- **AVAILABLE RECORDS**
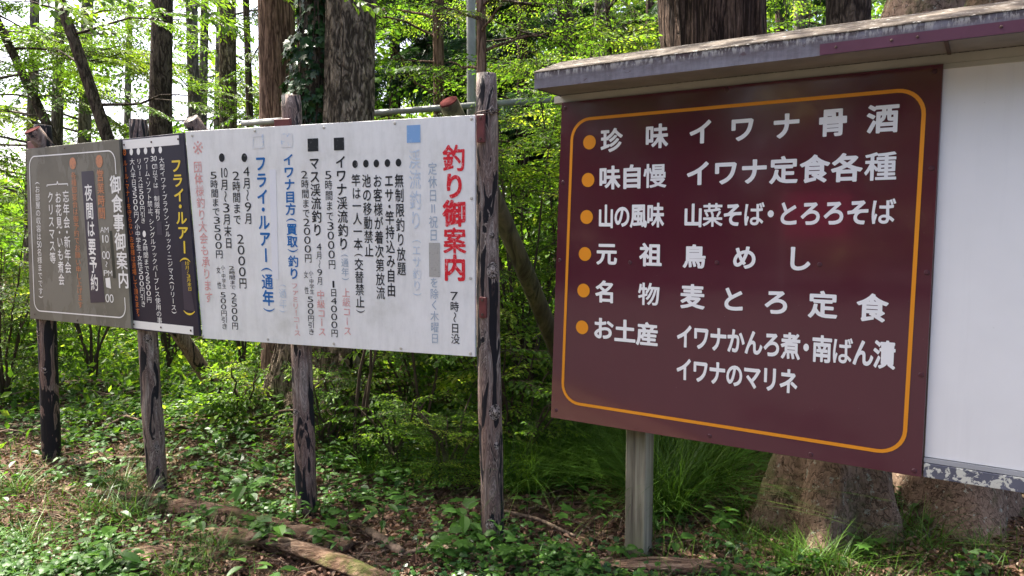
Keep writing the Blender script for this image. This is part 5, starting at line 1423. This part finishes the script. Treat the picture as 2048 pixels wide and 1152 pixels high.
log('rotten_log', 'front rotten log with a sunlit upper edge at the bottom left of centre', [gp(370, 1050, .01), gp(520, 1080, .04), gp(640, 1110, .04), gp(800, 1175, .02)], .046, M_ROT, 'log', 2.0, ridge=.55, flat=.9)
log('rotten_log', 'mossy rotten log at the bottom beneath the timber post', [gp(1160, 1140, .0), gp(1300, 1135, .02), gp(1420, 1145, .02), gp(1560, 1160, .0)], .06, M_ROT, 'log', 3.0)
log('bark_slab', 'crumbling slab of bark and rot at the bottom under the front log', [gp(200, 1085, -.01), gp(330, 1080, .0), gp(450, 1100, -.01)], .09, M_ROT, 'bark', 4.0, flat=.4, ridge=.6)
log('fallen_branch', 'curved pale root lying in front of the tallest post towards the timber post', [gp(800, 1100, .015), gp(870, 1085, .035), gp(960, 1115, .02), gp(1090, 1130, .02), gp(1260, 1115, .02)], .018, M_DEAD, 'branch', 5.0, n=10, ridge=.2)
log('fallen_branch', 'short pale broken stick in the sun between the middle and tallest posts', [gp(735, 1055, .03), gp(805, 1100, .03)], .024, M_DEAD, 'branch', 6.0, n=10, flat=1)
log('fallen_branch', 'long bent grey branch lying behind the two left posts', [gp(-40, 780, .05), gp(100, 752, .07), (at(200, 740, 7.2)[0], 7.6, .08), gp(300, 748, .05)], .035, M_DEAD, 'branch', 7.0, n=10, ridge=.2, flat=1)
for i, (a, b, r, lab) in enumerate([((130, 912), (300, 905), .02, 'crooked stick on the ground between the two left posts'), ((150, 870), (300, 860), .014, 'thin stick behind the left posts in the litter'), ((150, 700), (245, 690), .03, 'sunlit dead branch under the grey-green sign'), ((180, 712), (330, 680), .022, 'sunlit branch crossing under the black sign'), ((120, 795), (275, 770), .02, 'thin branch lying left of the second post'), ((0, 840), (70, 835), .025, 'short weathered branch end at the left edge'), ((430, 905), (600, 1000), .012, 'thin dark stick right of the second post'), ((640, 960), (900, 915), .010, 'thin stick lying between the middle and tallest posts'), ((1010, 890), (1060, 880), .014, 'short tan stick right of the tallest post'), ((1000, 1010), (1150, 1070), .010, 'thin stick in front of the grass tufts right of the tallest post'), ((1560, 1085), (1720, 1140), .014, 'dark stick among the grass at the lower right'), ((1950, 1150), (1990, 1030), .008, 'thin twig leaning at the lower right corner'), ((300, 760), (440, 725), .022, 'sunlit branch right of the second post')]):
    p0, p1 = gp(*a, .02), gp(*b, .03); mid = tuple((u + v) / 2 for u, v in zip(p0, p1)); mid = (mid[0] + .02, mid[1] + .05, .035)
    log('fallen_branch', lab, [p0, mid, p1], r, M_DEAD, 'branch', 10.0 + i, n=8, m=24, ridge=.2, flat=1)

M_LSUN = m_leaf('leaf_sunlit_gold', [(.12, .10, .025), (.22, .18, .045), (.32, .26, .07), (.42, .34, .11)], .25, 1.1)  # sunlight put into the leaf colour, for golden blobs in the board's reflection
# ================================================================== behind the camera: what the glossy board mirrors
for i, (x, y, h) in enumerate([(-9.5, -9.5, 8.5), (-5.5, -12, 9), (-13.5, -6.5, 8), (-17, -2.5, 8.5)]):
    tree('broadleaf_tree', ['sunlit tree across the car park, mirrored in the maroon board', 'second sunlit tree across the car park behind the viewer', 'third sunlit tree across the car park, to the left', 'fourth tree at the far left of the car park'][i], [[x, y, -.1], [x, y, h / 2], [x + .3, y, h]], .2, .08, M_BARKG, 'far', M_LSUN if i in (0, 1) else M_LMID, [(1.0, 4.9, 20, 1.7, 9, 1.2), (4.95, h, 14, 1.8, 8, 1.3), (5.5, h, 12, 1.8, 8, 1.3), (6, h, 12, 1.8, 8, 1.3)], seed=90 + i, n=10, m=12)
woods('distant_woods', -34, 2, -26, -15, lambda x: 8.0, 60000, .3, M_LDARK, 9)  # unseen woods, added to fill the bright sky gap in the board's reflection
woods('distant_woods', -32, -18, -16, 6, lambda x: 8.5, 45000, .3, M_LDARK, 10)
bn = empty('red_stand_in', (-4.1, -2.0, 0), rad(-45)); tag(bn, 'unseen red cloth on a pole, added for the red patch mirrored in the maroon board', 'stand_in')  # added stand-in for an unknown red thing the board mirrors
MB().tube([(0, 0, 0), (0, 0, 2.1)], .015, 8).build('pole', M_PIPE, bn)
M_REDC = paint('red_cloth', (.80, .10, .13), .7, .1, 4)
u = np.linspace(0, 1, 9); V = []
for zz_ in (1.98, 1.38): V += [[.02 + .78 * t_, .03 * math.sin(t_ * 6), zz_] for t_ in u]
MB().add(V, [[i, i + 1, i + 10, i + 9] for i in range(8)]).build('cloth', M_REDC, bn, smooth=True)

# tree just outside the frame on the left whose twigs hang into the top edge
nb = empty('overhanging_tree', (-4.3, 3.4, float(gz(-4.3, 3.4)) - .1)); tag(nb, 'tree just beyond the left edge whose big leaves hang into the top of the picture', 'tree')
o0 = np.array(nb.location); g = np.random.default_rng(5)
lims = [tube(np.array([[0, 0, 0], [.1, 0, 1.5], [.2, .0, 3.4]]), [.09, .07, .05], 12)]
tips = [(70, -10, 3.1), (150, -45, 3.3), (20, -30, 3.0), (320, -20, 3.2), (280, -90, 3.4), (600, -55, 3.3), (540, -95, 3.5), (450, -70, 3.6)]
LP = [tube(np.array([[.2, 0, 3.3], [1.2, -.05, 3.55], [2.4, .0, 3.45], [3.6, .1, 3.2]]), [.035, .025, .016, .008], 7)]
P = []; D = []; S = []
for i, (px, py, d) in enumerate(tips):
    P.append(at(px, py, d) - o0); D.append([.9, g.normal(0, .4), -.25]); S.append(.34)
acc = MB()
for q in lims + LP: acc.add(q[0], q[1], q[2])
acc.build('trunk', M_BARKG, nb, smooth=True)
link('crown', crown_mesh('crown', 'broad', P, D, S, [M_LMID, M_TWIG], g, .5), nb)
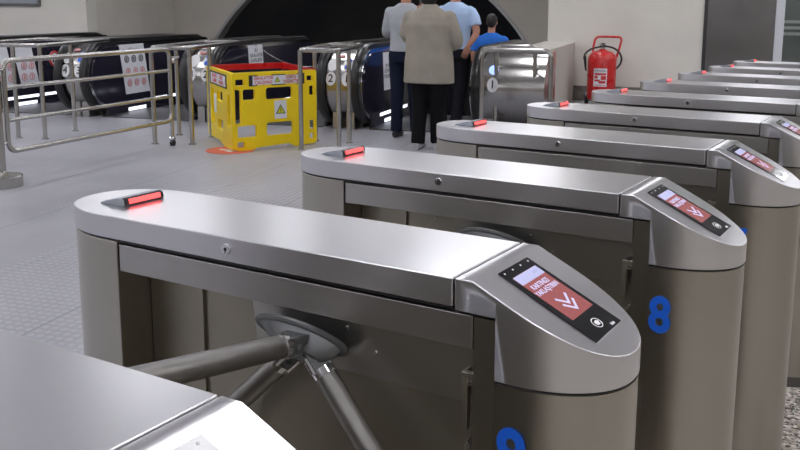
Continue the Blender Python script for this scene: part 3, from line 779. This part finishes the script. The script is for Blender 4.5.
guard('steel guard rail seen through the bars of the swing gate, at the far left', a, b_, c, d, 1.03, [a, b_, lerp2(a, b_, 0.66), lerp2(b_, c, 0.4)])
# the open-ended guard in front of newel 1
o = thing('guard_rail', 'curved steel guard rail in front of the steel newel marked 1, right of the people', 'railing', ST(-2.0, 9.2), TH, 'steel guard rails by the escalators')
for dt_, s0, s1 in ((0.0, -0.0, 0.72), (0.85, -0.02, 0.42)):
    bm = BM(); tube(bm, round_path([(s0, dt_, 0.0), (s0, dt_, 1.04), (s1, dt_, 1.04), (s1, dt_, 0.0)], 0.09, 6), 0.024, 12); obj('hoop', bm, 'tube', o)
for s0, s1 in ((0.0, -0.02), (0.62, 0.34)):
    bm = BM(); cyl(bm, (s0, 0, 1.03), (s1, 0.85, 1.03), 0.022, None, 12); obj('cross_rail', bm, 'tube', o)
for s0, dt_ in ((0, 0), (0.72, 0), (-0.02, 0.85), (0.42, 0.85)):
    bm = BM(); cyl(bm, (s0, dt_, 0), (s0, dt_, 0.012), 0.045, None, 18); obj('foot_ring', bm, 'chrome', o)

# swing gate
gA = Vector((-5.99, 3.22, 0)); gB = Vector((-6.40, 5.50, 0)); gd = (gB-gA).normalized(); gl = (gB-gA).length
sgt = thing('swing_gate', 'wide steel swing gate with four horizontal bars across the left foreground', 'gate', gA, 0)
def G(k, z): return gd*k+Vector((0, 0, z))
bm = BM(); tube(bm, round_path([G(0.10, 0.26), G(0.10, 1.02), G(gl, 1.02), G(gl, 0.20), G(gl, 0.26), G(0.10, 0.26)][:3]+[G(gl, 0.27), ], 0.09, 6)+[], 0.022, 12)
bm.free(); bm = BM()
tube(bm, round_path([G(0.10, 0.27), G(0.10, 1.02), G(gl, 1.02), G(gl, 0.27)], 0.09, 6, True), 0.022, 12, True); obj('gate_frame', bm, 'tube', sgt)
for z in (0.80, 0.53):
    bm = BM(); cyl(bm, G(0.11, z), G(gl, z), 0.017, None, 12); obj('bar', bm, 'tube', sgt)
bm = BM(); cyl(bm, G(gl, 0.28), G(gl, 0.09), 0.020, None, 12); obj('wheel_stem', bm, 'tube', sgt)
bm = BM(); sd = gd.cross(Vector((0, 0, 1))); cyl(bm, G(gl, 0.035)-sd*0.016, G(gl, 0.035)+sd*0.016, 0.034, None, 20); wl = obj('caster', bm, 'black', sgt)
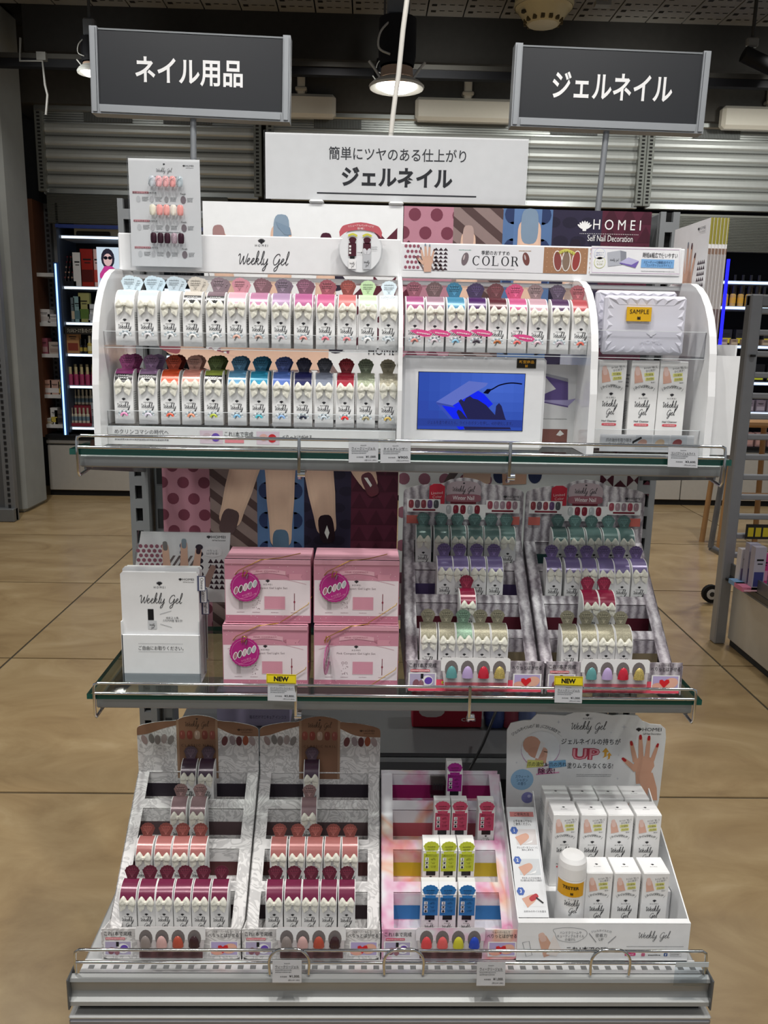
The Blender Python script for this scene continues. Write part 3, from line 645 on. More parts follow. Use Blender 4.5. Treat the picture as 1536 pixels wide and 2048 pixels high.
# --- right cabinet
t = thing('night_cabinet', 'dark cosmetics cabinet with blue lights behind the brochure stack', 'cabinet', (0, 5.7, 0))
R0, R1 = 2.2, 4.1
b = MB(); b.box(R0, R1, .42, .44, .55, 2.45, C('#15161d'), 'dark'); b.box(R0, R0 + .02, 0, .42, .55, 2.45, C('#2b2d35'), 'dark'); b.build('case', t)
b = MB(); b.box(R0, R1, .0, .03, 2.16, 2.45, C('#8c8c84'), 'mesh')
for k in range(22): b.box(R0, R1, -.008, 0, 2.165 + k * .0125, 2.171 + k * .0125, C('#6a6a62'), 'paint')
b.build('mesh_grille', t)['kind'] = 'stuff'
RS = [q5(1465, y).z for y in (893, 823, 763, 690, 612)]
for z in RS + [1.93]:
    b = MB(); b.box(R0, R1, .02, .42, z - .03, z, C('#9aa0ad'), 'plastic'); o = b.build('shelf', t)
    c = MB(); c.box(R0 + .02, R1, .012, .02, z - .024, z - .006, C('#c2dcff'), 'strip'); c.build('shelf_light', o)
b = MB(); b.box(2.95, 2.97, -.02, 0, .6, 2.1, C('#2222ff'), 'strip'); b.build('blue_light', t)
b = MB(); b.box(2.45, 2.86, .0, .3, 1.74, 1.9, C('#17171d'), 'dark'); b.box(2.45, 2.86, -.006, 0, 1.885, 1.9, C('#1a1aff'), 'strip'); b.box(2.45, 2.86, -.006, 0, 1.74, 1.75, C('#1a1aff'), 'strip'); o = b.build('blue_lit_box', None, label='black box edged with blue light lines on the dark cabinet', cat='box'); o.location = (0, 5.7, 0)
b = MB(); b.box(2.45, 2.8, 0, .2, 0, .07, C('#6f716e'), 'paint', .01); o = b.build('grey_case', None, label='flat grey case on top shelf of the dark cabinet', cat='case'); o.location = (0, 5.72, 1.935)
def RX(px): return at(px, 650, 5.72).x
stock(bottle(.026, .17, '#caa25c', '#14131a', '#d8a63f'), 'amber_bottle', 7, RX(1447), .066, 5.72, RS[4], '{} black capped amber bottle along the front of the upper shelf', 'bottle', 'amber bottles in front')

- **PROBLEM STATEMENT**
Go through the listing above and work out how many lines contain the string "tree". Reply with the number alone.

- **REPLY**
3